> _Problem statement_
Copy each line exactly.

> _Material_
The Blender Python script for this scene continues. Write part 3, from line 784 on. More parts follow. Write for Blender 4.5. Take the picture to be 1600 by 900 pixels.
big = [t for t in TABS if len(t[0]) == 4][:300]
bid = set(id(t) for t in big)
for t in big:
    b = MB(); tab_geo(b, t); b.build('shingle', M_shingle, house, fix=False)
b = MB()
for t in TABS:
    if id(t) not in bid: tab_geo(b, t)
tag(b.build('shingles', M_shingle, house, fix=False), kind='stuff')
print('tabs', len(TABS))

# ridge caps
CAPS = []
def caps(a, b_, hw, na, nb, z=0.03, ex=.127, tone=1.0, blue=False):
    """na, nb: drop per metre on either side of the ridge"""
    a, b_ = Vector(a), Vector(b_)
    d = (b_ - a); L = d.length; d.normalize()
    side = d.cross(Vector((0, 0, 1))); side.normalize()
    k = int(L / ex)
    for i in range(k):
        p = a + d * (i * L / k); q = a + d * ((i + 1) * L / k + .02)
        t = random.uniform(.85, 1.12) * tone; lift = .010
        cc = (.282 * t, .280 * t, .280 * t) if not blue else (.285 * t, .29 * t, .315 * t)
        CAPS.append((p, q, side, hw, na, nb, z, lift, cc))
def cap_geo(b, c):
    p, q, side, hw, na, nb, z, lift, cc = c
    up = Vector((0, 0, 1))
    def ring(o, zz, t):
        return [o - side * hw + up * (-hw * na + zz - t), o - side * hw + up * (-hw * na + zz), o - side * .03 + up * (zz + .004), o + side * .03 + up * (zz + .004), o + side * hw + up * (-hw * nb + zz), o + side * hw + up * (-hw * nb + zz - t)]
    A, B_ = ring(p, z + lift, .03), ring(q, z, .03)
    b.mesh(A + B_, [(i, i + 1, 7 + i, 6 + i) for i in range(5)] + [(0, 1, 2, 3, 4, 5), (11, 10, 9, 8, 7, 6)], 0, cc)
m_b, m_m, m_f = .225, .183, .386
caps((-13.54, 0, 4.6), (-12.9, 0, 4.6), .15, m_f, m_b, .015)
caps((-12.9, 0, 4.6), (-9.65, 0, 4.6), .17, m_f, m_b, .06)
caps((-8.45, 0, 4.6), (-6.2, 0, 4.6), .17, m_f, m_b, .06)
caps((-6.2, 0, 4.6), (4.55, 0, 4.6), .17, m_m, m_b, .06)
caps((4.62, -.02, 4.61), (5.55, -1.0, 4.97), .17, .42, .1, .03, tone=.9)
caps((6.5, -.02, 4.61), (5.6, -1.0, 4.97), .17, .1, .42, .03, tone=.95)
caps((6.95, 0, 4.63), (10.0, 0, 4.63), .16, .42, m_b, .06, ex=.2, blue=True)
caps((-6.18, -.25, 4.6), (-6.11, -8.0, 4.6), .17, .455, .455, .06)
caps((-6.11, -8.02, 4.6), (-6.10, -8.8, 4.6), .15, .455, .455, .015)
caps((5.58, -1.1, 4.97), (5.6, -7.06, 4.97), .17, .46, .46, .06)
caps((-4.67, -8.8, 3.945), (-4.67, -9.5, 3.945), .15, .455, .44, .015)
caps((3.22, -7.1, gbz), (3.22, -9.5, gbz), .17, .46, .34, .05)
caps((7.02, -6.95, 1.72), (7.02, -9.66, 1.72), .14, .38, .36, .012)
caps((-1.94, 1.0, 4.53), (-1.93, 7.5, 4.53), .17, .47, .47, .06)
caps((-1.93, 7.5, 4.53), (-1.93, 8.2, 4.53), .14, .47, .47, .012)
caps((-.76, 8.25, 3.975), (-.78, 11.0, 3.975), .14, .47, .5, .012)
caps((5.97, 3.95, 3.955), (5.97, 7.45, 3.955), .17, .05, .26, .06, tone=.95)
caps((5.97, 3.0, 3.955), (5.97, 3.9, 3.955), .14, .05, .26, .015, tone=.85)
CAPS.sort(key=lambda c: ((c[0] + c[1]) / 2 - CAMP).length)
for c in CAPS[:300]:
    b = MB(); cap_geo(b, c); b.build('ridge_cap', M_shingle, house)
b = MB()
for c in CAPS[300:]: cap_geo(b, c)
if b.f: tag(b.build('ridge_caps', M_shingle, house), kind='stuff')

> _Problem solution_
The Blender Python script for this scene continues. Write part 3, from line 784 on. More parts follow. Write for Blender 4.5. Take the picture to be 1600 by 900 pixels.
big = [t for t in TABS if len(t[0]) == 4][:300]
bid = set(id(t) for t in big)
for t in big:
    b = MB(); tab_geo(b, t); b.build('shingle', M_shingle, house, fix=False)
b = MB()
for t in TABS:
    if id(t) not in bid: tab_geo(b, t)
tag(b.build('shingles', M_shingle, house, fix=False), kind='stuff')
print('tabs', len(TABS))

# ridge caps
CAPS = []
def caps(a, b_, hw, na, nb, z=0.03, ex=.127, tone=1.0, blue=False):
    """na, nb: drop per metre on either side of the ridge"""
    a, b_ = Vector(a), Vector(b_)
    d = (b_ - a); L = d.length; d.normalize()
    side = d.cross(Vector((0, 0, 1))); side.normalize()
    k = int(L / ex)
    for i in range(k):
        p = a + d * (i * L / k); q = a + d * ((i + 1) * L / k + .02)
        t = random.uniform(.85, 1.12) * tone; lift = .010
        cc = (.282 * t, .280 * t, .280 * t) if not blue else (.285 * t, .29 * t, .315 * t)
        CAPS.append((p, q, side, hw, na, nb, z, lift, cc))
def cap_geo(b, c):
    p, q, side, hw, na, nb, z, lift, cc = c
    up = Vector((0, 0, 1))
    def ring(o, zz, t):
        return [o - side * hw + up * (-hw * na + zz - t), o - side * hw + up * (-hw * na + zz), o - side * .03 + up * (zz + .004), o + side * .03 + up * (zz + .004), o + side * hw + up * (-hw * nb + zz), o + side * hw + up * (-hw * nb + zz - t)]
    A, B_ = ring(p, z + lift, .03), ring(q, z, .03)
    b.mesh(A + B_, [(i, i + 1, 7 + i, 6 + i) for i in range(5)] + [(0, 1, 2, 3, 4, 5), (11, 10, 9, 8, 7, 6)], 0, cc)
m_b, m_m, m_f = .225, .183, .386
caps((-13.54, 0, 4.6), (-12.9, 0, 4.6), .15, m_f, m_b, .015)
caps((-12.9, 0, 4.6), (-9.65, 0, 4.6), .17, m_f, m_b, .06)
caps((-8.45, 0, 4.6), (-6.2, 0, 4.6), .17, m_f, m_b, .06)
caps((-6.2, 0, 4.6), (4.55, 0, 4.6), .17, m_m, m_b, .06)
caps((4.62, -.02, 4.61), (5.55, -1.0, 4.97), .17, .42, .1, .03, tone=.9)
caps((6.5, -.02, 4.61), (5.6, -1.0, 4.97), .17, .1, .42, .03, tone=.95)
caps((6.95, 0, 4.63), (10.0, 0, 4.63), .16, .42, m_b, .06, ex=.2, blue=True)
caps((-6.18, -.25, 4.6), (-6.11, -8.0, 4.6), .17, .455, .455, .06)
caps((-6.11, -8.02, 4.6), (-6.10, -8.8, 4.6), .15, .455, .455, .015)
caps((5.58, -1.1, 4.97), (5.6, -7.06, 4.97), .17, .46, .46, .06)
caps((-4.67, -8.8, 3.945), (-4.67, -9.5, 3.945), .15, .455, .44, .015)
caps((3.22, -7.1, gbz), (3.22, -9.5, gbz), .17, .46, .34, .05)
caps((7.02, -6.95, 1.72), (7.02, -9.66, 1.72), .14, .38, .36, .012)
caps((-1.94, 1.0, 4.53), (-1.93, 7.5, 4.53), .17, .47, .47, .06)
caps((-1.93, 7.5, 4.53), (-1.93, 8.2, 4.53), .14, .47, .47, .012)
caps((-.76, 8.25, 3.975), (-.78, 11.0, 3.975), .14, .47, .5, .012)
caps((5.97, 3.95, 3.955), (5.97, 7.45, 3.955), .17, .05, .26, .06, tone=.95)
caps((5.97, 3.0, 3.955), (5.97, 3.9, 3.955), .14, .05, .26, .015, tone=.85)
CAPS.sort(key=lambda c: ((c[0] + c[1]) / 2 - CAMP).length)
for c in CAPS[:300]:
    b = MB(); cap_geo(b, c); b.build('ridge_cap', M_shingle, house)
b = MB()
for c in CAPS[300:]: cap_geo(b, c)
if b.f: tag(b.build('ridge_caps', M_shingle, house), kind='stuff')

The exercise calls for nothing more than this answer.